──────── DATA SECTION ────────

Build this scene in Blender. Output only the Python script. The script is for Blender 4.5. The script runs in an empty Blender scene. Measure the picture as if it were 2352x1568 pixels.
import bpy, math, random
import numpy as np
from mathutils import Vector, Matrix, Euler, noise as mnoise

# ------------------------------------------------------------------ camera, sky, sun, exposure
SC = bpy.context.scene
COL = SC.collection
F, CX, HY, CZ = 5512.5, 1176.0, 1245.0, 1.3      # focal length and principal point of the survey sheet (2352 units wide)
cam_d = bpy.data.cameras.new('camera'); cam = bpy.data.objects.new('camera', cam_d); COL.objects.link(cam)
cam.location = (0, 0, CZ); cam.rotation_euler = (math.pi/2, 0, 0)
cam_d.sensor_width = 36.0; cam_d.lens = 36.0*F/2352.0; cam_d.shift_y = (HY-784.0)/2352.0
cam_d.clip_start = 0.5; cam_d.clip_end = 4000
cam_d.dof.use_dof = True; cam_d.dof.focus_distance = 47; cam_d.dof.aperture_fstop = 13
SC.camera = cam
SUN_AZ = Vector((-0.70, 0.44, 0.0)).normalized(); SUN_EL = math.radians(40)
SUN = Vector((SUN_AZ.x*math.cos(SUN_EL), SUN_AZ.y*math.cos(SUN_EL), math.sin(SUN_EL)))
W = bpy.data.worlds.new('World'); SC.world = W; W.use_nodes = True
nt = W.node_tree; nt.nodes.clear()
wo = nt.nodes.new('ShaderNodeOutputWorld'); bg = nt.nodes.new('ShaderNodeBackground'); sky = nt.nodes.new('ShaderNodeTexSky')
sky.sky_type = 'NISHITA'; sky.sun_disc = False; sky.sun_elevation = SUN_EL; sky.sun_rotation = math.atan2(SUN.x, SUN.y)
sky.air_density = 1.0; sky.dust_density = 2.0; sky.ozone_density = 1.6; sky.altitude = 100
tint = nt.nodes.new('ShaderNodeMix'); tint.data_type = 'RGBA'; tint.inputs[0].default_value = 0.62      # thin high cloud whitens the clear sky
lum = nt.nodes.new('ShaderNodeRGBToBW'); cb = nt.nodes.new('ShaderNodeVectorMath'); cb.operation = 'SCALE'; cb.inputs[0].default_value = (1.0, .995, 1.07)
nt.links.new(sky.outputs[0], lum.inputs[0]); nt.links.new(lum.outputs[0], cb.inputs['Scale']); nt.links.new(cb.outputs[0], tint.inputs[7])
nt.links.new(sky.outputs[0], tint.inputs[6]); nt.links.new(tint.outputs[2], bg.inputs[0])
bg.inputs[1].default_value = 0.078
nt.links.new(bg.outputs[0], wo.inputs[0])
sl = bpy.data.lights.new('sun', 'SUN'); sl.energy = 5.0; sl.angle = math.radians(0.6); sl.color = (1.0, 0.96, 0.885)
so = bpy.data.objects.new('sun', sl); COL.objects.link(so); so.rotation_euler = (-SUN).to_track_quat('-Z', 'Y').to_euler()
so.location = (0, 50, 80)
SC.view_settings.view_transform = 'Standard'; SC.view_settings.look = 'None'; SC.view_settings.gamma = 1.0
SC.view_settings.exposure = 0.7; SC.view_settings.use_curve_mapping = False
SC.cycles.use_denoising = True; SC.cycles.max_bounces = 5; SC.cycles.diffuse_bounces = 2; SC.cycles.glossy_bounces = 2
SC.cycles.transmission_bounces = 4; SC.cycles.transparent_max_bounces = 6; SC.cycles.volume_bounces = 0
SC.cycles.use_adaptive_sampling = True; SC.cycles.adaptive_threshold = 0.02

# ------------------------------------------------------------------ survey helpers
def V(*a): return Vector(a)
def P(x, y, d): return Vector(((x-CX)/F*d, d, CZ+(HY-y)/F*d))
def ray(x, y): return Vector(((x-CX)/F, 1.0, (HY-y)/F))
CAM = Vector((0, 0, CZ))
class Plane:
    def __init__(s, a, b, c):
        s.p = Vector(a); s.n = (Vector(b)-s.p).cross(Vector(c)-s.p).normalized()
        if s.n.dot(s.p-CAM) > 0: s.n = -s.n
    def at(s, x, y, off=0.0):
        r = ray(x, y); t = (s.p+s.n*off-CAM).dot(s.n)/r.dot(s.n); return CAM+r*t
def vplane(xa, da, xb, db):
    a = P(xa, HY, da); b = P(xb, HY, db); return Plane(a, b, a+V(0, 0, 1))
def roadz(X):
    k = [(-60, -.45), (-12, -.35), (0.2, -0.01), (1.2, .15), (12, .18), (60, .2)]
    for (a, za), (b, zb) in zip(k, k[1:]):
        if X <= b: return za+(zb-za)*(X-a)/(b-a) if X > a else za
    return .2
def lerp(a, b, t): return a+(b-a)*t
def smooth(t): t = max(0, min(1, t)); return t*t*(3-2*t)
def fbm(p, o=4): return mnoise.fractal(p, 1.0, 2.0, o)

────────

▶ **GIVEN TASK**:
Your task is to repeat every line exactly.

▶ **SOLUTION TO THE PROBLEM**:
Build this scene in Blender. Output only the Python script. The script is for Blender 4.5. The script runs in an empty Blender scene. Measure the picture as if it were 2352x1568 pixels.
import bpy, math, random
import numpy as np
from mathutils import Vector, Matrix, Euler, noise as mnoise

# ------------------------------------------------------------------ camera, sky, sun, exposure
SC = bpy.context.scene
COL = SC.collection
F, CX, HY, CZ = 5512.5, 1176.0, 1245.0, 1.3      # focal length and principal point of the survey sheet (2352 units wide)
cam_d = bpy.data.cameras.new('camera'); cam = bpy.data.objects.new('camera', cam_d); COL.objects.link(cam)
cam.location = (0, 0, CZ); cam.rotation_euler = (math.pi/2, 0, 0)
cam_d.sensor_width = 36.0; cam_d.lens = 36.0*F/2352.0; cam_d.shift_y = (HY-784.0)/2352.0
cam_d.clip_start = 0.5; cam_d.clip_end = 4000
cam_d.dof.use_dof = True; cam_d.dof.focus_distance = 47; cam_d.dof.aperture_fstop = 13
SC.camera = cam
SUN_AZ = Vector((-0.70, 0.44, 0.0)).normalized(); SUN_EL = math.radians(40)
SUN = Vector((SUN_AZ.x*math.cos(SUN_EL), SUN_AZ.y*math.cos(SUN_EL), math.sin(SUN_EL)))
W = bpy.data.worlds.new('World'); SC.world = W; W.use_nodes = True
nt = W.node_tree; nt.nodes.clear()
wo = nt.nodes.new('ShaderNodeOutputWorld'); bg = nt.nodes.new('ShaderNodeBackground'); sky = nt.nodes.new('ShaderNodeTexSky')
sky.sky_type = 'NISHITA'; sky.sun_disc = False; sky.sun_elevation = SUN_EL; sky.sun_rotation = math.atan2(SUN.x, SUN.y)
sky.air_density = 1.0; sky.dust_density = 2.0; sky.ozone_density = 1.6; sky.altitude = 100
tint = nt.nodes.new('ShaderNodeMix'); tint.data_type = 'RGBA'; tint.inputs[0].default_value = 0.62      # thin high cloud whitens the clear sky
lum = nt.nodes.new('ShaderNodeRGBToBW'); cb = nt.nodes.new('ShaderNodeVectorMath'); cb.operation = 'SCALE'; cb.inputs[0].default_value = (1.0, .995, 1.07)
nt.links.new(sky.outputs[0], lum.inputs[0]); nt.links.new(lum.outputs[0], cb.inputs['Scale']); nt.links.new(cb.outputs[0], tint.inputs[7])
nt.links.new(sky.outputs[0], tint.inputs[6]); nt.links.new(tint.outputs[2], bg.inputs[0])
bg.inputs[1].default_value = 0.078
nt.links.new(bg.outputs[0], wo.inputs[0])
sl = bpy.data.lights.new('sun', 'SUN'); sl.energy = 5.0; sl.angle = math.radians(0.6); sl.color = (1.0, 0.96, 0.885)
so = bpy.data.objects.new('sun', sl); COL.objects.link(so); so.rotation_euler = (-SUN).to_track_quat('-Z', 'Y').to_euler()
so.location = (0, 50, 80)
SC.view_settings.view_transform = 'Standard'; SC.view_settings.look = 'None'; SC.view_settings.gamma = 1.0
SC.view_settings.exposure = 0.7; SC.view_settings.use_curve_mapping = False
SC.cycles.use_denoising = True; SC.cycles.max_bounces = 5; SC.cycles.diffuse_bounces = 2; SC.cycles.glossy_bounces = 2
SC.cycles.transmission_bounces = 4; SC.cycles.transparent_max_bounces = 6; SC.cycles.volume_bounces = 0
SC.cycles.use_adaptive_sampling = True; SC.cycles.adaptive_threshold = 0.02

# ------------------------------------------------------------------ survey helpers
def V(*a): return Vector(a)
def P(x, y, d): return Vector(((x-CX)/F*d, d, CZ+(HY-y)/F*d))
def ray(x, y): return Vector(((x-CX)/F, 1.0, (HY-y)/F))
CAM = Vector((0, 0, CZ))
class Plane:
    def __init__(s, a, b, c):
        s.p = Vector(a); s.n = (Vector(b)-s.p).cross(Vector(c)-s.p).normalized()
        if s.n.dot(s.p-CAM) > 0: s.n = -s.n
    def at(s, x, y, off=0.0):
        r = ray(x, y); t = (s.p+s.n*off-CAM).dot(s.n)/r.dot(s.n); return CAM+r*t
def vplane(xa, da, xb, db):
    a = P(xa, HY, da); b = P(xb, HY, db); return Plane(a, b, a+V(0, 0, 1))
def roadz(X):
    k = [(-60, -.45), (-12, -.35), (0.2, -0.01), (1.2, .15), (12, .18), (60, .2)]
    for (a, za), (b, zb) in zip(k, k[1:]):
        if X <= b: return za+(zb-za)*(X-a)/(b-a) if X > a else za
    return .2
def lerp(a, b, t): return a+(b-a)*t
def smooth(t): t = max(0, min(1, t)); return t*t*(3-2*t)
def fbm(p, o=4): return mnoise.fractal(p, 1.0, 2.0, o)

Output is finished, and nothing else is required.